▶ **Records supplied**
>> start
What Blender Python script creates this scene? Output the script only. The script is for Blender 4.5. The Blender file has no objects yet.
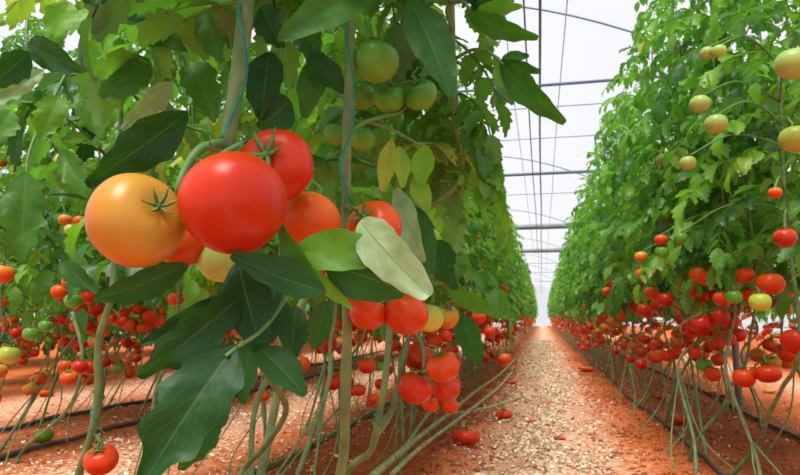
>> end
>> start
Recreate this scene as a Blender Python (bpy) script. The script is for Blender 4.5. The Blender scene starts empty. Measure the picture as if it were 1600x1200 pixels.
>> end
>> start
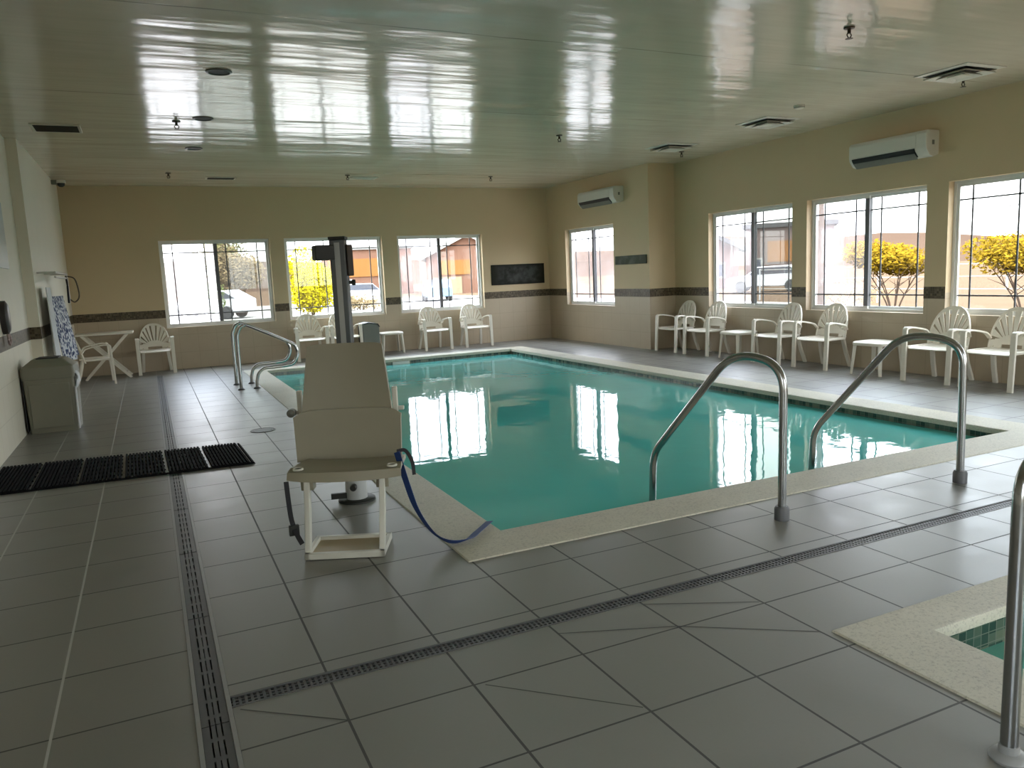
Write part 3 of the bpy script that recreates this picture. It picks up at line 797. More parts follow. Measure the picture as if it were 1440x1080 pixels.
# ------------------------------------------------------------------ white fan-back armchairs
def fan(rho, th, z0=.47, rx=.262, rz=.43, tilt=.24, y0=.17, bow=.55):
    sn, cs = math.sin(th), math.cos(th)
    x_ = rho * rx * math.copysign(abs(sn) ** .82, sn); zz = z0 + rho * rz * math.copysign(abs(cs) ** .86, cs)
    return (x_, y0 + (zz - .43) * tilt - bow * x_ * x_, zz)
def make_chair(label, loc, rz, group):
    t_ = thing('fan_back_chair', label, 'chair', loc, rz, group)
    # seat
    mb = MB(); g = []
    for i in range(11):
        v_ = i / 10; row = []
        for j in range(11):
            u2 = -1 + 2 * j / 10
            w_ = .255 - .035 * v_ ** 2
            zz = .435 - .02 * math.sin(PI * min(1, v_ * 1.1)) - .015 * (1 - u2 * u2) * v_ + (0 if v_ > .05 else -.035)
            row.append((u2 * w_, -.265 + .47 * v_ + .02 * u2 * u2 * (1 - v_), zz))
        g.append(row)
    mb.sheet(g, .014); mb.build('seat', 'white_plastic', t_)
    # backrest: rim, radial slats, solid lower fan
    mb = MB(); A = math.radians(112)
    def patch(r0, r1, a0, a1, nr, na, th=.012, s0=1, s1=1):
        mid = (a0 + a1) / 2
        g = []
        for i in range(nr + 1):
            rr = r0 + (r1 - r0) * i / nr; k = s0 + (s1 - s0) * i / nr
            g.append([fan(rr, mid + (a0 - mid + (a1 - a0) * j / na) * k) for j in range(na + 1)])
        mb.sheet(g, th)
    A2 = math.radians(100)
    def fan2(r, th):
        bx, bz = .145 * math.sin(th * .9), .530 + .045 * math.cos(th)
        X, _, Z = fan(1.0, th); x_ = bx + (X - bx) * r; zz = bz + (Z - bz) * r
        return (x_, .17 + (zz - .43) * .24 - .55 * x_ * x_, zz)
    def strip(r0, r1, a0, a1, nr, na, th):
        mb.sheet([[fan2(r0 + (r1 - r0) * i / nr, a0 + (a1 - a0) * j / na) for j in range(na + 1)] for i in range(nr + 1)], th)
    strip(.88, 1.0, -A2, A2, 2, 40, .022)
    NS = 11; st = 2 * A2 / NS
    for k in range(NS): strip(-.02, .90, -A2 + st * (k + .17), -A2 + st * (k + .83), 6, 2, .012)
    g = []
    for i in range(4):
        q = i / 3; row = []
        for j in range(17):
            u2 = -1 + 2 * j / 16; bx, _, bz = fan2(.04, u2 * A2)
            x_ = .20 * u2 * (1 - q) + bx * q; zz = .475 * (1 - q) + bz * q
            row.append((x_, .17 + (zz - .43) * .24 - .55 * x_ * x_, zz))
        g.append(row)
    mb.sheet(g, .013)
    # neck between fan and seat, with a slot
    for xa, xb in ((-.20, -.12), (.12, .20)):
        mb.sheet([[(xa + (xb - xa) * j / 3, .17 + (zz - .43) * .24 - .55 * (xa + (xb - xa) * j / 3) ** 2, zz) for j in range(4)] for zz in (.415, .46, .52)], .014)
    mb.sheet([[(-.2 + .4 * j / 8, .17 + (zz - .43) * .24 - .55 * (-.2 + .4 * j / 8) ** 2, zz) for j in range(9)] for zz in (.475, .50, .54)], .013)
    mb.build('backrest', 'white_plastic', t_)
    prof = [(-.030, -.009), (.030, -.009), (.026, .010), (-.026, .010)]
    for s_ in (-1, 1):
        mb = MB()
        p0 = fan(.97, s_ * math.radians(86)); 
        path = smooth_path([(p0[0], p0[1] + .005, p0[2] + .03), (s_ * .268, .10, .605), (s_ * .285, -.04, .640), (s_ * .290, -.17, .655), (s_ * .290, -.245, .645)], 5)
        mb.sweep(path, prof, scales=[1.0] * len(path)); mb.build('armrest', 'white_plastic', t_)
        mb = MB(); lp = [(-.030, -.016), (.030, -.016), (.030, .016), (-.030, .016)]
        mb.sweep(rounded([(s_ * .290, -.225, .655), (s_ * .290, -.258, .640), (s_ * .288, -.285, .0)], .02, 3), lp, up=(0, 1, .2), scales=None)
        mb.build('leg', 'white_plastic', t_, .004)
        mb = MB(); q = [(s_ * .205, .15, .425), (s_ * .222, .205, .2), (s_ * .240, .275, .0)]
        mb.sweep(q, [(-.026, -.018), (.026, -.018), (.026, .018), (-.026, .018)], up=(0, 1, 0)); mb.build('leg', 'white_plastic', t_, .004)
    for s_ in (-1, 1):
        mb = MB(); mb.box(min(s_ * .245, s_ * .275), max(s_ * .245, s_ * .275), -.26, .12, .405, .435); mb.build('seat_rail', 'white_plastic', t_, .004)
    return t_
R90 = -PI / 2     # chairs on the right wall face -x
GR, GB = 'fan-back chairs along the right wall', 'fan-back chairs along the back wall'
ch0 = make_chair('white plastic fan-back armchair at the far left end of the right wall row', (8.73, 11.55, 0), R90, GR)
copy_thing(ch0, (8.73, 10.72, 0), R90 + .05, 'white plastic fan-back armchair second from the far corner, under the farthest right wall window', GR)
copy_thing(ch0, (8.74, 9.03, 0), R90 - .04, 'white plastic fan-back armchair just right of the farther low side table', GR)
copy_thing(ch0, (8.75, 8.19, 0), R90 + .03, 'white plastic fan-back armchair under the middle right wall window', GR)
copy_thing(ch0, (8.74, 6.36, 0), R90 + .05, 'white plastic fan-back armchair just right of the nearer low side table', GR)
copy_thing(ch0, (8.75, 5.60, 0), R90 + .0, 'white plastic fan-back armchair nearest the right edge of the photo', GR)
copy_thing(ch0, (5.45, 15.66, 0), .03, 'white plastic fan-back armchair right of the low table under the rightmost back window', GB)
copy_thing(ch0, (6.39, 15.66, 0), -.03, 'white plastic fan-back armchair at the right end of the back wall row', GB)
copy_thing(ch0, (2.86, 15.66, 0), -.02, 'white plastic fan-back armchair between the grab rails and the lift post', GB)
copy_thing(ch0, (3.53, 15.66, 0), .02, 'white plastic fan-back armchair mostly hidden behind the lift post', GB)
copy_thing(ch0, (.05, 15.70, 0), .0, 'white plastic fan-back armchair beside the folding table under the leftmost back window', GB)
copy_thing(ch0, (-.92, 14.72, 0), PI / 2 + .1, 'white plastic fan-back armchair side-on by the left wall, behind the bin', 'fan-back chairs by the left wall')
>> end
▶ **Your instructions**
Only lines with "were" are wanted here; list each of them.

▶ **Result for this task**
Recreate this scene as a Blender Python (bpy) script. The script is for Blender 4.5. The Blender scene starts empty. Measure the picture as if it were 1600x1200 pixels.
Write part 3 of the bpy script that recreates this picture. It picks up at line 797. More parts follow. Measure the picture as if it were 1440x1080 pixels.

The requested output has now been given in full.